Nanoscale observation and control of quasiparticle induced magnetic noise in a superconducting resonator

TL;DR

This study uses quantum sensing to observe and control magnetic noise caused by quasiparticles in superconducting resonators, revealing how external factors influence noise levels and demonstrating the potential of quantum sensors in superconducting device analysis.

Contribution

It provides the first direct nanoscale observation of quasiparticle-induced magnetic noise in superconducting resonators using NV centers, highlighting the impact of microwave driving and off-resonant coupling.

Findings

Quasiparticle magnetic noise peaks near the superconducting transition.

Microwave driving increases quasiparticle density and magnetic noise.
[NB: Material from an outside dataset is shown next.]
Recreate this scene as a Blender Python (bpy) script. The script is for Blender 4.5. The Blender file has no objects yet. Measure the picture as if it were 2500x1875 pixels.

Detection of the Hebel-Slichter peak signature outside the superconductor.

Abstract

Superconducting circuits are arguably taking a leading role in driving the ongoing quantum technological revolution. A detailed knowledge of the microscopic fluctuating electromagnetic properties plays an important role in advancing the circuitry design, testing, and material integration of cutting-edge superconducting quantum electronics. Here we report scanning nitrogen-vacancy (NV) quantum sensing of local magnetic noise environment of an on- chip superconducting resonator. We find that quasiparticle-induced fluctuating magnetic fields can drive NV spin relaxation, which shows a peak value around the superconducting transition point of niobium at the thermal equilibrium state. External microwave driving at the resonator mode frequency significantly increases the quasiparticle density, leading to enhancement of magnetic noise. We further perform optically detected magnetic resonance measurements to demonstrate quasiparticle magnetic noise mediated off-resonant dipole coupling between the NV center and niobium resonator. Our work reports experimental observation of the Hebel-Slichter peak signature by an external sensor outside of a superconductor. The presented study also highlights the advantages of quantum sensors in investigating miniaturized superconducting devices, providing insights into their future performance improvements.